Baby's Not My Baby Tonight e la seguente
Cartoon Wisdom confermano quanto detto sino a questo momento: ottima musica, testi sagaci e salaci, miscelati a chitarre molto southern (ascoltare assolo di Warren Haynes, please).
Cross By The Highway tutta finemente suonata da Brian su una chitarra classica (corde di nylon per intenderci) presenta tutta l'atmosfera calda di una composizione di Willie Nelson, sebbene chiaramente non ci sia la sua particolarissima voce.
Pretty Little Angie è chiaramente influenzata dal tributo a Doug Sahm e sembra essere uscita dalla feconda penna del Texano.
Blue Sky, la titletrack, è un midtempo molto orecchiabile e "ottimista", condito da un lavoro di chitarra che, e non vorrei essere blasfemo, ricorda certi riff fluidi di chitarra del compianto Jerry Garcia (ho parlato di fluidità dei riff e non di assoli, non prendete il disco aspettandovi unajamband).
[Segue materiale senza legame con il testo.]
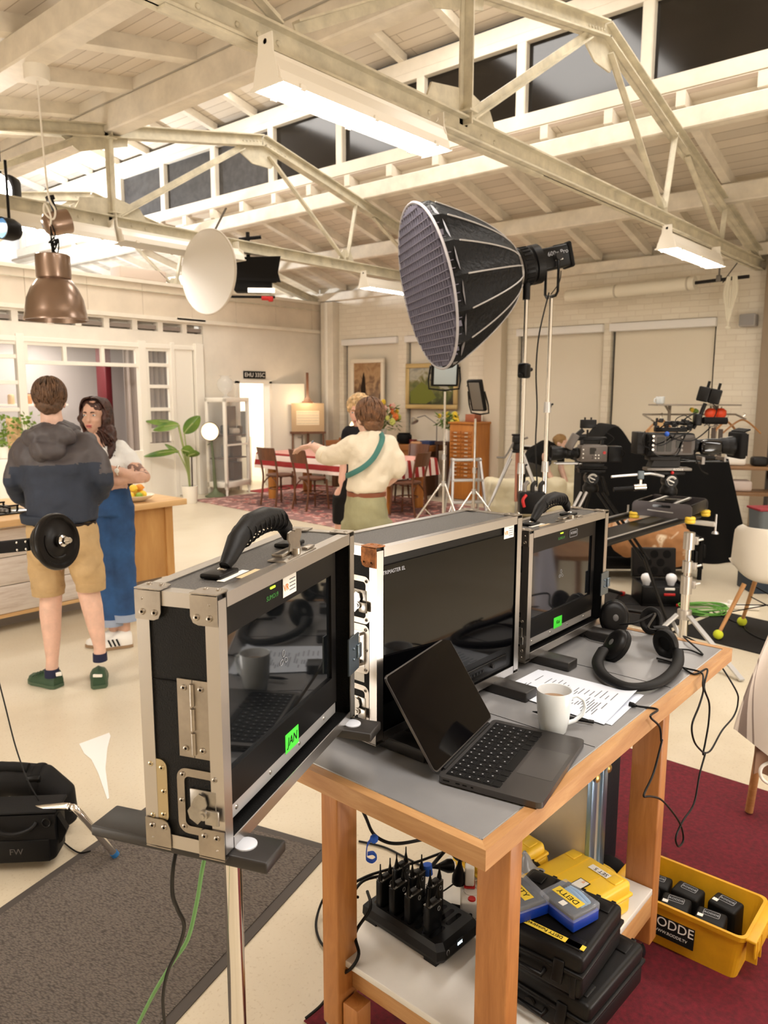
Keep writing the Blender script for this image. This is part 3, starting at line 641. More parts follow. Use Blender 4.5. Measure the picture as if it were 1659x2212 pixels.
for r, (n, p) in enumerate(rows):
    for i in range(n):
        wk = .276/n; x = -.138+wk*(i+.5); z = -.021-.0195*r
        m = MB(); m.box((x, z, .0134), (wk-.0028, .0165, .0012), b=.0004, seg=1); obj('key', m, KEYC, kb)
        q.box((x-.002*(i % 3 == 0), z+.001*(r % 2), .01406), (.0034, .0034, .0001))
for i in range(8):
    wk = (.018, .018, .018, .1, .018, .018, .018, .018)[i]; x = -.138+sum((.018, .018, .018, .1, .018, .018, .018, .018)[:i])+.006*i+wk/2; m = MB(); m.box((x, -.119, .0134), (wk, .0165, .0012), b=.0004, seg=1); obj('key', m, KEYC, kb)
tag(obj('key_legends', q, KEYL, kb), kind='stuff')
m = MB(); m.prism(rpoly(.13, .075, .004), .0004, tr(0, -.172, .0124)); obj('trackpad', m, mat('trackpad_grey', (96, 93, 92), .3, .8), ba)
for i, (y, l) in enumerate(((-.02, .014), (-.045, .009), (-.06, .009), (-.076, .005))): m = MB(); m.box((-.1562, y, .007), (.001, l, .0028)); obj('port', m, BLK, ba)
lid = MB(); TT = tr(0, .004, .012) @ rot(-33+90-0, 0, 0)
Tl = tr(0, .002, .0135) @ basis((0, 0, 0), (1, 0, 0), (0, .545, .838), (0, -.838, .545))
lid.prism(rpoly(.312, .219, .012), .005, Tl @ tr(0, .112, -.005)); ld = obj('lid', lid, LAPM, lp)
m = MB(); m.prism(rpoly(.308, .213, .010), .0006, Tl @ tr(0, .112, .0)); obj('screen', m, mat('laptop_screen_off', (5, 4, 6), .06, spec=.15), ld)
m = MB(); m.cyl((-.125, .001, .011), (.125, .001, .011), .0055, 10); obj('hinge', m, LAPK, lp)
MUG = mat('white_porcelain', (226, 232, 236), .18, coat=.5)
t = thing('mug', 'white porcelain coffee mug standing on the script pages', 'mug', (1.532, .790, ZT), 0)
m = MB(); m.lathe([(0, .003), (.026, .002), (.029, .001), (.031, .004), (.036, .03), (.0395, .065), (.041, .1), (.0405, .1025), (.0385, .1015), (.0378, .098), (.036, .06), (.031, .02), (.026, .009), (0, .008)], 40); obj('cup', m, MUG, t)
m = MB(); d = V((.65, -.76, 0)); m.tube([d*.037+V((0, 0, .083)), d*.052+V((0, 0, .088)), d*.068+V((0, 0, .078)), d*.073+V((0, 0, .06)), d*.066+V((0, 0, .04)), d*.05+V((0, 0, .026)), d*.033+V((0, 0, .02))], [.006, .006, .006, .006, .006, .006, .007], 12, flat=.75); obj('handle', m, MUG, t)
m = MB(); m.lathe([(0, .078), (.037, .078)], 30); obj('coffee', m, mat('milky_coffee', (150, 118, 88), .2), t)
PAP = [V((1.655, 1.01, 0)), V((1.86, 1.012, 0)), V((1.868, .726, 0)), V((1.638, .712, 0))]
def sheet(name, P, z, label, rise=.012, lines=True):
    C0 = sum(P, V())/4
    t = thing(name, label, 'paper', (C0.x, C0.y, ZT+z))
    m = MB()
    def f(u, v):
        a = P[0].lerp(P[1], u); b = P[3].lerp(P[2], u); k = a.lerp(b, v)-C0
        return (k.x, k.y, rise*(max(0, v-.55)/.45)**2*u + rise*.5*(max(0, .25-v)/.25)**2*(1-u)+.0004)
    m.grid(f, 8, 12, th=.0003); obj('page', m, mat('page_white', (222, 228, 240), .65), t)
    if lines:
        q = MB(); rn = random.Random(5)
        for i in range(32):
            v = .09+.025*i
            if i in (3, 4, 15): continue
            u0 = .12+(.22 if i > 8 else 0)*rn.random(); u1 = u0+.12+.28*rn.random()
            k = [V(f(a, b))+V((0, 0, .0004)) for a, b in ((u0, v), (u1, v), (u1, v+.009), (u0, v+.009))]
            q.add(k, [(0, 1, 2, 3)])
            if i % 2: u0 = .6; u1 = .72+.15*rn.random(); k = [V(f(a, b))+V((0, 0, .0004)) for a, b in ((u0, v), (u1, v), (u1, v+.009), (u0, v+.009))]; q.add(k, [(0, 1, 2, 3)])
        tag(obj('printed_lines', q, INKG, t), kind='stuff')
    return t
sheet('script_page', [p+V((.012, -.014, 0)) for p in PAP], .0, 'blank-looking under sheet peeping out below the printed script page', .0, False)
sheet('script_page', PAP, .002, 'printed script page with text rows lying under the white mug')
t = thing('pen', 'black pen lying on the script page beside the mug', 'pen', (1.60, .735, ZT+.008))
a_ = atz(1150, 1537, ZT+.008)-V((1.60, .735, ZT+.008)); b2 = atz(1283, 1560, ZT+.008)-V((1.60, .735, ZT+.008))
m = MB(); m.tube([a_.lerp(b2, .12), a_.lerp(b2, .92)], .0042, 10); obj('barrel', m, BLK, t); m = MB(); m.tube([a_, a_.lerp(b2, .12)], [.0008, .004], 10); obj('tip', m, BLK, t); m = MB(); m.tube([a_.lerp(b2, .92), b2], .0045, 10); obj('cap', m, BLKG, t)
FOAM = mat('headset_pad_leather', (18, 16, 16), .55, bump=(200, .2, .001))
HSP = mat('headset_plastic', (22, 20, 21), .38)
def cup(parent, c, n, r=.042, th=.034, ov=1.25):
    c, n = V(c), V(n).normalized(); T = zto(c, c+n) @ MX.Diagonal((1, ov, 1, 1))
    m = MB(); m.lathe([(0, th*.55), (r*.55, th*.55), (r*.8, th*.48), (r*.95, th*.3), (r, th*.08), (r, 0)], 28, T); o = obj('ear_cup', m, HSP, parent)
    m = MB(); m.lathe([(r*1.02, 0), (r*1.08, -th*.2), (r*1.05, -th*.42), (r*.85, -th*.55), (r*.6, -th*.45), (r*.5, -th*.2), (0, -th*.18)], 28, T); obj('ear_pad', m, FOAM, o)
    m = MB(); m.lathe([(r*.2, th*.565), (r*.17, th*.58), (0, th*.58)], 14, T); obj('cup_badge', m, mat('badge_grey', (90, 88, 88), .4), o)
    return o
def band(parent, pts, w=.015, th=.007, name='headband'):
    m = MB(); m.tube(pts, w, 10, flat=.5); return obj(name, m, FOAM, parent)
def arc3(a, b, c, n=14):
    P = [V(a), V(b), V(c)]
    return [P[0]*(1-t)**2 + P[1]*2*t*(1-t) + P[2]*t*t for t in [i/n for i in range(n+1)]]
def smooth(P, k=6):
    P = [V(p) for p in P]; out = []
    for i in range(len(P)-1):
        p0, p1, p2, p3 = P[max(0, i-1)], P[i], P[i+1], P[min(len(P)-1, i+2)]
        for j in range(k):
            t = j/k; out.append(.5*((2*p1)+(p2-p0)*t+(2*p0-5*p1+4*p2-p3)*t*t+(3*p1-p0-3*p2+p3)*t**3))
    return out+[P[-1]]
t = thing('headset', 'black headset with boom microphone standing on its ear cup nearest the furthest screen', 'headset', (2.33, .97, ZT))
O = V((2.33, .97, ZT))
cup(t, (-.01, .02, .055), (-.75, -.5, .25), .045); cup(t, (.075, -.07, .045), (.75, .1, -.1), .034)
band(t, arc3((-.015, .045, .085), (.11, .10, .05), (.125, -.03, .05)), .014)
p_ = [V((-.04, -.01, .045)), V((-.03, -.06, .06)), V((.02, -.10, .085)), atz(1400, 1357, ZT+.085)-O, atz(1430, 1360, ZT+.075)-O]
m = MB(); m.tube(smooth(p_), .0035, 8); bo = obj('boom', m, HSP, t)
m = MB(); m.tube([p_[-2].lerp(p_[-1], .3), p_[-1], p_[-1]+(p_[-1]-p_[-2]).normalized()*.02], [.008, .013, .012], 12); obj('microphone', m, FOAM, bo)
t = thing('headset', 'black headset lying flat with its padded headband towards the table edge', 'headset', (2.06, .80, ZT)); O = V((2.06, .80, ZT))
cup(t, (.03, .085, .045), (-.55, .35, .45), .04); cup(t, (.155, -.02, .042), (.9, -.2, .2), .036)
bp_ = smooth([(-.02, .10, .04), (-.09, .085, .024), (-.16, .03, .017), (-.19, -.045, .016), (-.14, -.09, .016), (-.04, -.10, .016), (.07, -.085, .018), (.14, -.06, .03)])
m = MB(); m.tube(bp_, .0165, 12, flat=.62); obj('headband', m, FOAM, t)
m = MB(); m.tube([atz(1298, 1401, ZT+.03)-O, atz(1312, 1403, ZT+.03)-O, V((-.02, .1, .04))], [.006, .006, .012], 10); obj('boom', m, HSP, t)
def cable(name, pts, r, label, cat='cable', m_=None, k=6, group=None):
    q = MB(); q.tube(smooth(pts, k), r, 8); return one(name, q, m_ or CABLE, label, cat, group)
YF = .628
c5 = lambda x, y: (1200+x/3.614, 1080+y/3.614)
c8 = lambda x, y: (1080+x/2.865, 1600+y/2.865)
F5 = lambda L: [aty(*c5(*p), YF) for p in L]; F8 = lambda L: [aty(*c8(*p), YF) for p in L]
T5 = lambda L, z=ZT+.004: [atz(*c5(*p), z) for p in L]
cable('headset_cable', T5([(790, 1235), (900, 1265), (1000, 1310)])+[V((2.13, .648, ZT+.006))]+F5([(1150, 1440), (1152, 1500), (1120, 1610), (1065, 1760), (1085, 1890), (1150, 1970)]), .0027, 'black headset cable hanging in the inner of three loops off the table edge', 'cable', group=None)
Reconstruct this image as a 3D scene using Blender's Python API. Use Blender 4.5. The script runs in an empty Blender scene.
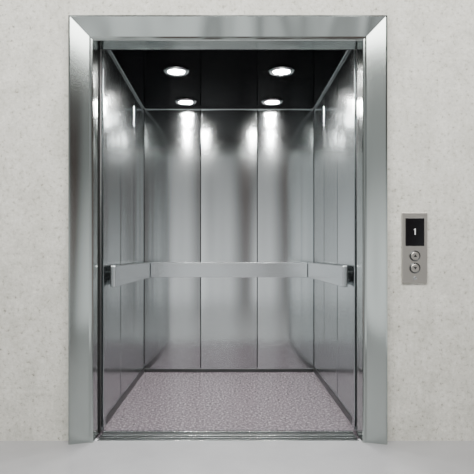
import bpy, bmesh, math
from mathutils import Vector
S=bpy.context.scene
COL=S.collection

# ---------------------------------------------------------------- helpers
def link(ob,parent=None):
    COL.objects.link(ob)
    if parent: ob.parent=parent
    return ob
def empty(name,loc=(0,0,0)):
    e=bpy.data.objects.new(name,None); e.location=loc; e.empty_display_size=.1
    return link(e)
def addbox(bm,x0,x1,y0,y1,z0,z1,bev=0.0,seg=2):
    r=bmesh.ops.create_cube(bm,size=1.0)
    vs=r['verts']
    for v in vs:
        v.co=Vector(((x0+x1)/2+v.co.x*(x1-x0),(y0+y1)/2+v.co.y*(y1-y0),(z0+z1)/2+v.co.z*(z1-z0)))
    if bev>0:
        es=list({e for v in vs for e in v.link_edges})
        bmesh.ops.bevel(bm,geom=es,offset=bev,segments=seg,affect='EDGES',profile=.5)
def finish(bm,name,mat,parent=None,smooth=False):
    bmesh.ops.recalc_face_normals(bm,faces=bm.faces)
    me=bpy.data.meshes.new(name); bm.to_mesh(me); bm.free()
    me.materials.append(mat)
    if smooth:
        for p in me.polygons: p.use_smooth=True
    return link(bpy.data.objects.new(name,me),parent)
def boxes(name,lst,mat,parent=None,bev=0.0):
    bm=bmesh.new()
    for b in lst: addbox(bm,*b,bev=bev)
    return finish(bm,name,mat,parent)
def revolve(name,prof,mat,parent=None,n=48,loc=(0,0,0),axis='Z'):
    bm=bmesh.new(); rings=[]
    for r,h in prof:
        ring=[]
        for i in range(n):
            a=2*math.pi*i/n
            if axis=='Z': p=(r*math.cos(a),r*math.sin(a),h)
            else: p=(r*math.cos(a),h,r*math.sin(a))
            ring.append(bm.verts.new(p))
        rings.append(ring)
    for a,b in zip(rings,rings[1:]):
        for i in range(n):
            bm.faces.new((a[i],a[(i+1)%n],b[(i+1)%n],b[i]))
    bm.faces.new(rings[-1])
    bm.faces.new(rings[0][::-1])
    ob=finish(bm,name,mat,parent); ob.location=loc
    return ob
def pillow_panels(name,spans,y0,y1,z0,z1,bulge,mat,parent):
    """sheet panels whose front face is very slightly crowned across the width"""
    bm=bmesh.new(); n=24
    for x0,x1 in spans:
        c=(x0+x1)/2; h=(x1-x0)/2
        front=[]
        for i in range(n+1):
            t=-1+2*i/n
            y=y0-bulge*(1-t*t)
            front.append((bm.verts.new((c+h*t,y,z0)),bm.verts.new((c+h*t,y,z1))))
        for a,b in zip(front,front[1:]):
            f=bm.faces.new((a[0],b[0],b[1],a[1])); f.smooth=True
        bk=[bm.verts.new(p) for p in ((x0,y1,z0),(x1,y1,z0),(x1,y1,z1),(x0,y1,z1))]
        bm.faces.new((bk[1],bk[0],bk[3],bk[2]))
        L0,R0=front[0],front[-1]
        l=[bm.verts.new(v.co) for v in L0]; r=[bm.verts.new(v.co) for v in R0]
        bm.faces.new((bk[0],l[0],l[1],bk[3])); bm.faces.new((r[0],bk[1],bk[2],r[1]))
    me=bpy.data.meshes.new(name); bm.to_mesh(me); bm.free(); me.materials.append(mat)
    return link(bpy.data.objects.new(name,me),parent)

# ---------------------------------------------------------------- materials
def newmat(name):
    m=bpy.data.materials.new(name); m.use_nodes=True
    nt=m.node_tree; b=nt.nodes['Principled BSDF']
    return m,nt,b
def N(nt,t,**k):
    n=nt.nodes.new(t)
    for a,v in k.items(): setattr(n,a,v)
    return n
def coords(nt,scale=(1,1,1)):
    g=N(nt,'ShaderNodeNewGeometry'); mp=N(nt,'ShaderNodeMapping')
    mp.inputs['Scale'].default_value=scale
    nt.links.new(g.outputs['Position'],mp.inputs['Vector'])
    return mp.outputs['Vector']
def ramp(nt,fac,stops):
    r=N(nt,'ShaderNodeValToRGB'); e=r.color_ramp.elements
    while len(e)<len(stops): e.new(.5)
    for el,(p,c) in zip(e,stops):
        el.position=p; el.color=(c[0],c[1],c[2],1)
    nt.links.new(fac,r.inputs['Fac']); return r.outputs['Color']

def steel(name,col,rough,aniso=0.0,brush=(3,3,400),bump=.02,var=.03,tan=(0,0,1),wave=0.0,wsc=(4.5,4.5,.7)):
    m,nt,b=newmat(name)
    b.inputs['Metallic'].default_value=1
    b.inputs['Base Color'].default_value=(*col,1)
    n=N(nt,'ShaderNodeTexNoise'); n.inputs['Scale'].default_value=1; n.inputs['Detail'].default_value=4
    nt.links.new(coords(nt,brush),n.inputs['Vector'])
    mr=N(nt,'ShaderNodeMapRange'); mr.inputs['To Min'].default_value=rough-var; mr.inputs['To Max'].default_value=rough+var
    nt.links.new(n.outputs['Fac'],mr.inputs['Value']); nt.links.new(mr.outputs['Result'],b.inputs['Roughness'])
    if aniso:
        b.inputs['Anisotropic'].default_value=aniso
        c=N(nt,'ShaderNodeCombineXYZ')
        for i in range(3): c.inputs[i].default_value=tan[i]
        nt.links.new(c.outputs[0],b.inputs['Tangent'])
    if bump or wave:
        bp=N(nt,'ShaderNodeBump'); bp.inputs['Strength'].default_value=1; bp.inputs['Distance'].default_value=1
        n2=N(nt,'ShaderNodeTexNoise'); n2.inputs['Scale'].default_value=1; n2.inputs['Detail'].default_value=0
        nt.links.new(coords(nt,wsc),n2.inputs['Vector'])
        a=N(nt,'ShaderNodeMath',operation='MULTIPLY'); a.inputs[1].default_value=wave
        nt.links.new(n2.outputs['Fac'],a.inputs[0])
        c2=N(nt,'ShaderNodeMath',operation='MULTIPLY_ADD'); c2.inputs[1].default_value=bump*.001
        nt.links.new(n.outputs['Fac'],c2.inputs[0]); nt.links.new(a.outputs[0],c2.inputs[2])
        nt.links.new(c2.outputs[0],bp.inputs['Height']); nt.links.new(bp.outputs['Normal'],b.inputs['Normal'])
    return m
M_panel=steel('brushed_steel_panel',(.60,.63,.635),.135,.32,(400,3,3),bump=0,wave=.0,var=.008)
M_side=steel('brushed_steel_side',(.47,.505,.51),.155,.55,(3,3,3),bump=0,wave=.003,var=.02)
M_frame=steel('satin_steel_frame',(.46,.50,.48),.14,0,(2,2,3),bump=0,wave=.022)
M_rail=steel('rail_steel',(.62,.65,.66),.2,0,(5,5,6),bump=0,wave=.003)
M_trim=steel('trim_steel',(.5,.52,.52),.25,0,(5,5,6),bump=0)
M_chrome=steel('chrome',(.8,.8,.8),.12,0,(5,5,5),bump=0,var=.02)
M_dark=steel('dark_steel',(.10,.105,.105),.35,0,(300,3,3),bump=0)
M_plate=steel('plate_steel',(.5,.48,.44),.36,0,(300,300,300),bump=.3,var=.08)

def simple(name,col,rough,metal=0,em=None,es=0,spec=.5):
    m,nt,b=newmat(name)
    b.inputs['Base Color'].default_value=(*col,1); b.inputs['Metallic'].default_value=metal; b.inputs['Specular IOR Level'].default_value=spec
    n=N(nt,'ShaderNodeTexNoise'); n.inputs['Scale'].default_value=60
    nt.links.new(coords(nt),n.inputs['Vector'])
    mr=N(nt,'ShaderNodeMapRange'); mr.inputs['To Min'].default_value=max(rough-.03,.01); mr.inputs['To Max'].default_value=rough+.03
    nt.links.new(n.outputs['Fac'],mr.inputs['Value']); nt.links.new(mr.outputs['Result'],b.inputs['Roughness'])
    if em:
        b.inputs['Emission Color'].default_value=(*em,1); b.inputs['Emission Strength'].default_value=es
    return m
M_black=simple('black_ceiling_lacquer',(.0015,.0015,.0018),.10,spec=.06)
M_black.node_tree.nodes['Principled BSDF'].inputs['IOR'].default_value=1.12
M_seam=simple('shadow_gap',(.004,.004,.005),.7)
M_glass=simple('display_glass',(.004,.004,.005),.08)
M_digit=simple('display_digit',(.6,.6,.6),.4,em=(1,1,1),es=.4)
M_lamp=simple('lamp_lens',(1,1,1),.4,em=(1,.98,.95),es=330)
M_rubber=simple('rubber',(.01,.01,.01),.7)

# plaster wall
m,nt,b=newmat('speckled_plaster'); M_wall=m
b.inputs['Roughness'].default_value=.85; b.inputs['Specular IOR Level'].default_value=.2
v=coords(nt)
n1=N(nt,'ShaderNodeTexNoise'); n1.inputs['Scale'].default_value=7; n1.inputs['Detail'].default_value=8; n1.inputs['Roughness'].default_value=.7
n2=N(nt,'ShaderNodeTexNoise'); n2.inputs['Scale'].default_value=42; n2.inputs['Detail'].default_value=6; n2.inputs['Roughness'].default_value=.78
for n in (n1,n2): nt.links.new(v,n.inputs['Vector'])
c1=ramp(nt,n1.outputs['Fac'],[(.3,(.58,.575,.515)),(.5,(.70,.69,.63)),(.7,(.80,.79,.73))])
c2=ramp(nt,n2.outputs['Fac'],[(.29,(.15,.14,.11)),(.37,(.54,.53,.49)),(.43,(.91,.91,.89)),(.55,(1,1,1)),(.68,(1.2,1.2,1.2))])
mx=N(nt,'ShaderNodeMix',data_type='RGBA',blend_type='MULTIPLY'); mx.inputs['Factor'].default_value=1
nt.links.new(c1,mx.inputs['A']); nt.links.new(c2,mx.inputs['B'])
nt.links.new(mx.outputs['Result'],b.inputs['Base Color'])
bp=N(nt,'ShaderNodeBump'); bp.inputs['Strength'].default_value=.6; bp.inputs['Distance'].default_value=.006
nt.links.new(n2.outputs['Fac'],bp.inputs['Height']); nt.links.new(bp.outputs['Normal'],b.inputs['Normal'])

# lobby floor
m,nt,b=newmat('polished_grey_floor'); M_floor=m
v=coords(nt); n=N(nt,'ShaderNodeTexNoise'); n.inputs['Scale'].default_value=3; n.inputs['Detail'].default_value=5
nt.links.new(v,n.inputs['Vector'])
nt.links.new(ramp(nt,n.outputs['Fac'],[(.3,(.37,.372,.385)),(.7,(.42,.422,.435))]),b.inputs['Base Color'])
b.inputs['Roughness'].default_value=.14

# speckled cab floor
m,nt,b=newmat('speckled_vinyl'); M_cabfloor=m
v=coords(nt); n=N(nt,'ShaderNodeTexNoise'); n.inputs['Scale'].default_value=58; n.inputs['Detail'].default_value=6; n.inputs['Roughness'].default_value=1.0
nt.links.new(v,n.inputs['Vector'])
nt.links.new(ramp(nt,n.outputs['Fac'],[(.36,(.02,.016,.019)),(.46,(.105,.087,.10)),(.54,(.18,.152,.172)),(.64,(.75,.68,.72))]),b.inputs['Base Color'])
b.inputs['Roughness'].default_value=.22

# ---------------------------------------------------------------- dimensions
HW=.75; Y0=.18; Y1=1.77; ZC=2.333
W=3.6; H=3.2
boxes('wall_front',[(-W,-.80,0,.10,0,H),(.79,W,0,.10,0,H),(-.80,.79,0,.10,2.28,H)],M_wall)
boxes('floor',[(-W,W,-5,0.0,-.1,0)],M_floor)

# door frame : swept mitred profile
fc=-.006; iw=.742; it=2.214
prof=[(.131,0.0),(.131,-.050),(.127,-.058),(.118,-.060),(.022,-.028),(.012,-.032),(.004,-.031),(0,-.026),(0,.10),(.03,.10),(.045,0.0)]
bm=bmesh.new(); st=[]
for k in range(4):
    row=[]
    for o,y in prof:
        x=iw+o; z=it+o
        p=[(-x,y,0.0),(-x,y,z),(x,y,z),(x,y,0.0)][k]
        row.append(bm.verts.new((p[0]+fc,p[1],p[2])))
    st.append(row)
for a,c in zip(st,st[1:]):
    for i in range(len(prof)):
        j=(i+1)%len(prof)
        bm.faces.new((a[i],a[j],c[j],c[i]))
bm.faces.new(st[0]); bm.faces.new(st[-1][::-1])
finish(bm,'elevator_door_frame',M_frame)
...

Il momento più amaro del disco è alle porte e, ironicamente, segue la canzone più solare dell'album.
Mom & Dad è, ovviamente, scritta e dedicata da Brian ai suoi genitori. Meraviglioso lavoro alla slide di Warren e, credetemi, dopo averla ascoltata attentamente ho sentito prepotente il desiderio di fare uno squillo ai miei, di genitori ... EMOZIONANTE!
ID Blues è forse il brano più duro dell'album (sebbene la durezza sia relativa e non in valore assoluto) e presenta Brian e Warren scambiarsi assoli dal canale destro a quello sinistro del vostro stereo. In questa maniera il disco giunge al termine e, almeno per quello che mi riguarda, spero che non si debbano aspettare altri cinque anni per il prossimo episodio.
Abbiamo comunque già in programma un'intervista con Brian e Mark dove ne sapremo di più sui loro progetti presenti e futuri. Personalmente mi sento la coscienza pulita nel suggerirvi di comprare questo disco: non griderete al miracolo ma certamente non avrete motivo di lamentarvi.